Persistent environments, learning paths, and progress tracking across multiple sessions aren't what CTFd was built for.


If CTFd isn't the right fit, what is?

The honest answer is it depends on your priorities, your team's technical capacity, and your budget. Here are the main alternatives worth looking at:

Hack The Box for Business — The most recognized name in corporate cybersecurity training. High-quality content library, enterprise analytics, individual skill graphs, and scalable infrastructure. The premium option. Budget accordingly.

TryHackMe for Business — More beginner-friendly than HTB. Good learning paths, solid content library, and a CTF builder that lets you spin up events from existing challenges without building from scratch. Better for teams with mixed skill levels.

Simulations Labs — A no-code platform built specifically for hosting CTFs and cyber drills. Includes a pre-built challenge library covering web, crypto, and network security, supports both internal and public competition modes, and is straightforward to set up without DevOps involvement. A solid middle ground between CTFd's DIY flexibility and HTB's premium pricing.

CyberTalents — Strong community presence, particularly in the MENA region. Has hosted 100+ competitions and offers challenge content, real-time support during events, and training resources for less experienced participants.

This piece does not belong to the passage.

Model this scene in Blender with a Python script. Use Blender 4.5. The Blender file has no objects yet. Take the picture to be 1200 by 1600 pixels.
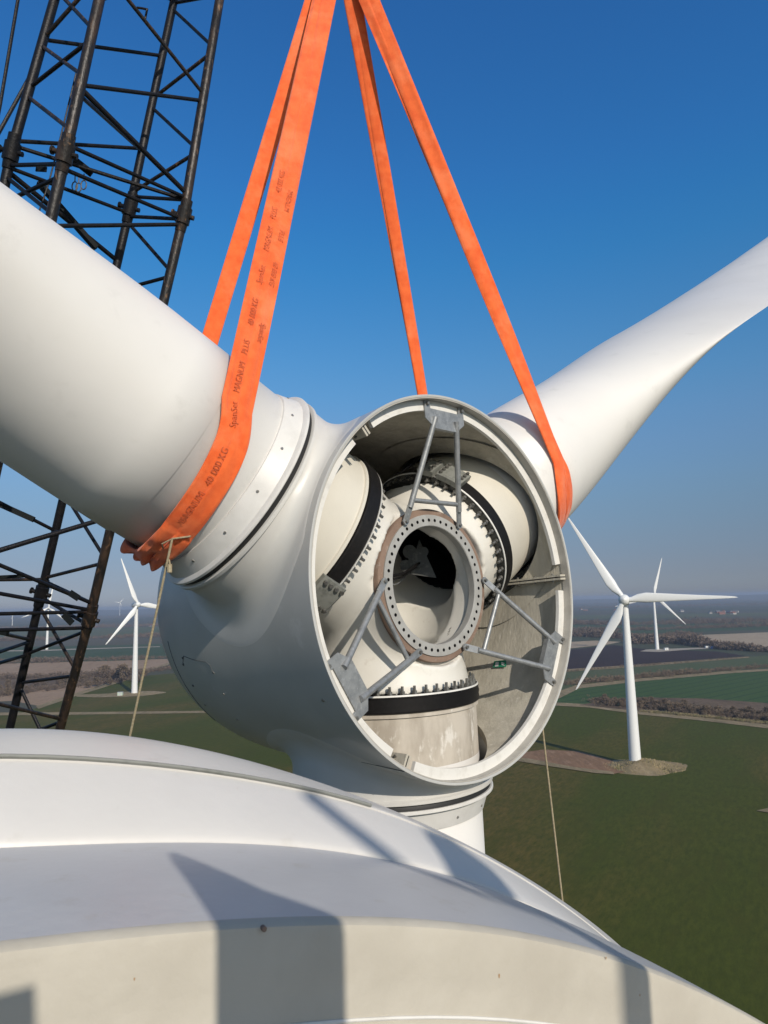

Parrot CTFs — Newer entrant in the managed CTF hosting space. Fully turnkey approach with white-glove support and custom challenge development available. Worth evaluating if you want a hands-off experience from day one.


CTFd will almost certainly keep powering the majority of the world's public CTF competitions, and it should — it's excellent at that. But if you're a company trying to genuinely measure and develop your security team's skills, it's worth being honest with yourself about whether you're choosing it because it's the right tool or because it's just the one you've heard of.